━━━━━ Available data

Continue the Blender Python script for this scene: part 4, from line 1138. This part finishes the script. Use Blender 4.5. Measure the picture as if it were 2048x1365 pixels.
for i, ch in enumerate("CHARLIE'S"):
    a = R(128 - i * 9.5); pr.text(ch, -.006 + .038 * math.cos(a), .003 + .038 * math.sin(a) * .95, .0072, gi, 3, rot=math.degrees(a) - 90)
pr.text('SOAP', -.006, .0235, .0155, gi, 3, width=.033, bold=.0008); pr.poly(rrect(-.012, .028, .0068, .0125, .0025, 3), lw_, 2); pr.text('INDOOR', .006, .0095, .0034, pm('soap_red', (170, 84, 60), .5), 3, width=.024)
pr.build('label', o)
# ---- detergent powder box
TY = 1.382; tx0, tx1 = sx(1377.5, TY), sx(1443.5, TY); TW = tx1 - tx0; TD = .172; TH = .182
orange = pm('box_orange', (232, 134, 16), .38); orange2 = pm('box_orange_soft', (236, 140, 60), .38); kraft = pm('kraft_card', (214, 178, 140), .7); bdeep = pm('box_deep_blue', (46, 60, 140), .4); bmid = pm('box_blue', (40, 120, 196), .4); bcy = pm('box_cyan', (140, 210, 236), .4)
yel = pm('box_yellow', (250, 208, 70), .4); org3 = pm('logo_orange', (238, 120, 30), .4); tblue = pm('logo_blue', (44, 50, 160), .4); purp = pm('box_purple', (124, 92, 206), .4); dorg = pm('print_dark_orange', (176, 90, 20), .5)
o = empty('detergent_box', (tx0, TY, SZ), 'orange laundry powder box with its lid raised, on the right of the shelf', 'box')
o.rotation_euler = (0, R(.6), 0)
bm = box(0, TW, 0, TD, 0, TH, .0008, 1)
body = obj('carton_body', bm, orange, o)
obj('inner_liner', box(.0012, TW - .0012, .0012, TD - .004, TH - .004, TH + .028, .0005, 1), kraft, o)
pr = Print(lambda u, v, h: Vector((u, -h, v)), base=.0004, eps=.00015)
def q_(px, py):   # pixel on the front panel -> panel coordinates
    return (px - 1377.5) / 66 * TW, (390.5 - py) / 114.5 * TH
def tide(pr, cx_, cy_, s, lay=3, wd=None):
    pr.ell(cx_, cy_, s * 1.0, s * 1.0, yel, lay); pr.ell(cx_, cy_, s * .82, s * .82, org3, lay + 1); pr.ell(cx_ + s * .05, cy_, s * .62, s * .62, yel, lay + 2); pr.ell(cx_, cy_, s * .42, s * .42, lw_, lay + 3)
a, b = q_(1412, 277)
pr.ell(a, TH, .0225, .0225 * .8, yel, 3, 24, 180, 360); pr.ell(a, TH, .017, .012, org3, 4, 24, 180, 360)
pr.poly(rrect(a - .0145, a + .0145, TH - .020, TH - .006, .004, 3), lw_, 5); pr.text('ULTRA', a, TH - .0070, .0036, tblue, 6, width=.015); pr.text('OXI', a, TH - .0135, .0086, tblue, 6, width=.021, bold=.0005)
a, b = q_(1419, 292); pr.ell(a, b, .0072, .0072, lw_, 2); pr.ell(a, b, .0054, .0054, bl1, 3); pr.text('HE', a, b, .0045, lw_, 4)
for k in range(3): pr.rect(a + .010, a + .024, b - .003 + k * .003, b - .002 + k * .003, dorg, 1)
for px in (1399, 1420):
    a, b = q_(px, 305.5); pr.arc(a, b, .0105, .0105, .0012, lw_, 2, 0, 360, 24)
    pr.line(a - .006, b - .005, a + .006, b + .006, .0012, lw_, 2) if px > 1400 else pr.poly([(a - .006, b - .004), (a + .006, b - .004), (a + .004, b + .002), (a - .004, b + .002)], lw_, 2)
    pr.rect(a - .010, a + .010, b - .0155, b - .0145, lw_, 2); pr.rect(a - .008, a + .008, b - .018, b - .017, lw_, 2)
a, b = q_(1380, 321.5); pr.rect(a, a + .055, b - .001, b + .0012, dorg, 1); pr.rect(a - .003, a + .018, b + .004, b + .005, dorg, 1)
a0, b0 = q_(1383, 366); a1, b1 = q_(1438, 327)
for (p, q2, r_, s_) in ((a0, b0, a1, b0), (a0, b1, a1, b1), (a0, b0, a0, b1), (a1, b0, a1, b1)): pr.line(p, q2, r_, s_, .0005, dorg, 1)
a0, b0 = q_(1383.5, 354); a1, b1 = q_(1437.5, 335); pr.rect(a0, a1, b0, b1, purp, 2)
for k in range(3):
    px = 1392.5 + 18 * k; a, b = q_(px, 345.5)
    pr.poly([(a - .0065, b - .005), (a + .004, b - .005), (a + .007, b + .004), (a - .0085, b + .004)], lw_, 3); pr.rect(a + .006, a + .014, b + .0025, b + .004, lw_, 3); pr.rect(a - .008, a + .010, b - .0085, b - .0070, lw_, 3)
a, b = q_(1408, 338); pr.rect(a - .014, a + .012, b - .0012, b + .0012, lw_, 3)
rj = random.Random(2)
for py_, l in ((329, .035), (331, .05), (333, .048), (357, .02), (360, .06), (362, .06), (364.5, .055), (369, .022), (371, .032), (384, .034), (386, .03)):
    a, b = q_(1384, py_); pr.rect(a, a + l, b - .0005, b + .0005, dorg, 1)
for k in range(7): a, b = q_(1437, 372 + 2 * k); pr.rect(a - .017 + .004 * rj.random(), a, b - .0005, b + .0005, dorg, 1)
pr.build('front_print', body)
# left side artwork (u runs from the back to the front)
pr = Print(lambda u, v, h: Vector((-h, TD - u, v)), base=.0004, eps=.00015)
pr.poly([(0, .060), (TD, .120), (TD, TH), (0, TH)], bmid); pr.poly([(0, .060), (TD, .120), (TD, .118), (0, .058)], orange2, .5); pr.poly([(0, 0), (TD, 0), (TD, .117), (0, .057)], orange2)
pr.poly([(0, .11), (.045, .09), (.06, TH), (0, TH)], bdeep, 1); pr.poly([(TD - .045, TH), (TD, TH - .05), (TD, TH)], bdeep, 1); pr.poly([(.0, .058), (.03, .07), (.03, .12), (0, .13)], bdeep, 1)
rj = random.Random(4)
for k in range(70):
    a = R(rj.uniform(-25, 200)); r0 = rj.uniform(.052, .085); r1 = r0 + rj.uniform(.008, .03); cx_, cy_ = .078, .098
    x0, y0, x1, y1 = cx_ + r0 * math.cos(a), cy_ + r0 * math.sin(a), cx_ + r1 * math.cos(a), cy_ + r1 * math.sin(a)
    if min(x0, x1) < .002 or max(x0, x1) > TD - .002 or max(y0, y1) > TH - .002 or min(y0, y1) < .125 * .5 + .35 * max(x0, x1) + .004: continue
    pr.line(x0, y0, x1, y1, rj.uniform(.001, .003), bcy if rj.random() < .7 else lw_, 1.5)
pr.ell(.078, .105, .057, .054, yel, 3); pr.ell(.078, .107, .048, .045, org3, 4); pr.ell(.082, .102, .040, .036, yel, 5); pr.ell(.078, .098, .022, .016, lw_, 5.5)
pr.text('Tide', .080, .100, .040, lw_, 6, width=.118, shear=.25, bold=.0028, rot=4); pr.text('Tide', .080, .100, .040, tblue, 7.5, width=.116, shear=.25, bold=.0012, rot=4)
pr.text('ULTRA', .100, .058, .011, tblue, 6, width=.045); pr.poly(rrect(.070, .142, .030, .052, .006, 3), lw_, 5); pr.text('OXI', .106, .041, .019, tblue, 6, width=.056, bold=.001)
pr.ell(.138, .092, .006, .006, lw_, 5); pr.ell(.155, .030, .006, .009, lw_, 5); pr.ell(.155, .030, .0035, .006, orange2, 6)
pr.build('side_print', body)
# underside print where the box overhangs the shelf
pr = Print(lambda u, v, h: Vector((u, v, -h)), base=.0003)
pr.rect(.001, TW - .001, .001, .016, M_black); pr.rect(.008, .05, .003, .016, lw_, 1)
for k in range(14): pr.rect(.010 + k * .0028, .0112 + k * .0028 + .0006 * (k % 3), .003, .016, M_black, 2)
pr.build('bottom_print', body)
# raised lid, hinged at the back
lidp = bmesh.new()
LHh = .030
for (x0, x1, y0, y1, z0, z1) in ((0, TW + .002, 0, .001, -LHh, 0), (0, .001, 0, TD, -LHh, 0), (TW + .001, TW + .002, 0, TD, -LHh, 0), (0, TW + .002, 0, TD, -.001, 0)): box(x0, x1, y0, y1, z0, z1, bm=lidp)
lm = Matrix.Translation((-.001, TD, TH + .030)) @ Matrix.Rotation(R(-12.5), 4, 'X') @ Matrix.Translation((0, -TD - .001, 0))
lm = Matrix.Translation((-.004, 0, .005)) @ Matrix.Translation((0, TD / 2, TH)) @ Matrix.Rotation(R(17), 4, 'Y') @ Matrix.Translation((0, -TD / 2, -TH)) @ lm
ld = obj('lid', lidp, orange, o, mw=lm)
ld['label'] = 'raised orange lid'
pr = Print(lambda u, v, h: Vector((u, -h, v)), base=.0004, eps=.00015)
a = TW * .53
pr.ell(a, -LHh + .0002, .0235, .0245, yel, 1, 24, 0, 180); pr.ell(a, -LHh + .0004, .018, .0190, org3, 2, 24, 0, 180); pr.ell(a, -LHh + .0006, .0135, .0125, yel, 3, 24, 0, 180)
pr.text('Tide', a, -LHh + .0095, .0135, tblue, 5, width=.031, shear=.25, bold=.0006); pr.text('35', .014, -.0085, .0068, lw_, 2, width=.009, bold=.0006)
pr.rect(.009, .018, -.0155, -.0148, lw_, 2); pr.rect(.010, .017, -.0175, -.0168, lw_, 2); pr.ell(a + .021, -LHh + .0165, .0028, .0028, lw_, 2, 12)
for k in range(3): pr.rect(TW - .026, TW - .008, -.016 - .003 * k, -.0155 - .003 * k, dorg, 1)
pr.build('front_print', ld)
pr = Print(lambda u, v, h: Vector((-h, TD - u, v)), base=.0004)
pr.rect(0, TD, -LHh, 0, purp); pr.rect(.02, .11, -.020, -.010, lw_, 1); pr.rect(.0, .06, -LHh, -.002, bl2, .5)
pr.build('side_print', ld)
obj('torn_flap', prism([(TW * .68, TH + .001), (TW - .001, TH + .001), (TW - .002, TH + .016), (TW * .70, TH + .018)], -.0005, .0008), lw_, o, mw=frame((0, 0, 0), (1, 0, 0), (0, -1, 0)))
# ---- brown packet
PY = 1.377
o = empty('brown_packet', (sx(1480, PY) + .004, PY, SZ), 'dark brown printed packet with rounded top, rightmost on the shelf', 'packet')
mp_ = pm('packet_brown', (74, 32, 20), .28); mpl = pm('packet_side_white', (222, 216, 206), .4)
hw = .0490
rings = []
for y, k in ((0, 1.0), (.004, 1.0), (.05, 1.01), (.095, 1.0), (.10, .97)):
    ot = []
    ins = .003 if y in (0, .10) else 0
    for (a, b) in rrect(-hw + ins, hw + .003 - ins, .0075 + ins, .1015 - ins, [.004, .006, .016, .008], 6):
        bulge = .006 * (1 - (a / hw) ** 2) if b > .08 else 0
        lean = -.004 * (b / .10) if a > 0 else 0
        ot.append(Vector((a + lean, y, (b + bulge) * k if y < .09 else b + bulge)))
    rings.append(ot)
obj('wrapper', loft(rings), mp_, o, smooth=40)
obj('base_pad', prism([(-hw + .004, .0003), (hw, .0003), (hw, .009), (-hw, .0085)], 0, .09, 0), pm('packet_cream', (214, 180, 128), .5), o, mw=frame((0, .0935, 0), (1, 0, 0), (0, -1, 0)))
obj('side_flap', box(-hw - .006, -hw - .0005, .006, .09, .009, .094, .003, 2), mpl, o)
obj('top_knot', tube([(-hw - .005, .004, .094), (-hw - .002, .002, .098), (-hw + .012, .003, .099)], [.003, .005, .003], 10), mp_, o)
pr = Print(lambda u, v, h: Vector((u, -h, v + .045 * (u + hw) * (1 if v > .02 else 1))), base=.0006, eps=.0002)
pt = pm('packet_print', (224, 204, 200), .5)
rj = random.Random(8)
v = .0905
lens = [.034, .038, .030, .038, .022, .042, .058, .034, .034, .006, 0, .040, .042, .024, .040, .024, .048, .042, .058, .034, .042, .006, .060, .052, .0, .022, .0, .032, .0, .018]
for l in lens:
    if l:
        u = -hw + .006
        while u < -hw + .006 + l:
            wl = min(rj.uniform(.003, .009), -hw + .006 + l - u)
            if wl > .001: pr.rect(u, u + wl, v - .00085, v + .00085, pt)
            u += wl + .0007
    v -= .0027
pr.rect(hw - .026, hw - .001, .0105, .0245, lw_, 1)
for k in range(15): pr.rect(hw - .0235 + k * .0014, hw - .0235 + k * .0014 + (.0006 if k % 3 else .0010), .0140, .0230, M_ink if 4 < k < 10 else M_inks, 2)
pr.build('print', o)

━━━━━━━━━━

• **Work to do**:
Choose all lines containing the string "from" and copy them out.

• **Complete output**:
Continue the Blender Python script for this scene: part 4, from line 1138. This part finishes the script. Use Blender 4.5. Measure the picture as if it were 2048x1365 pixels.
# left side artwork (u runs from the back to the front)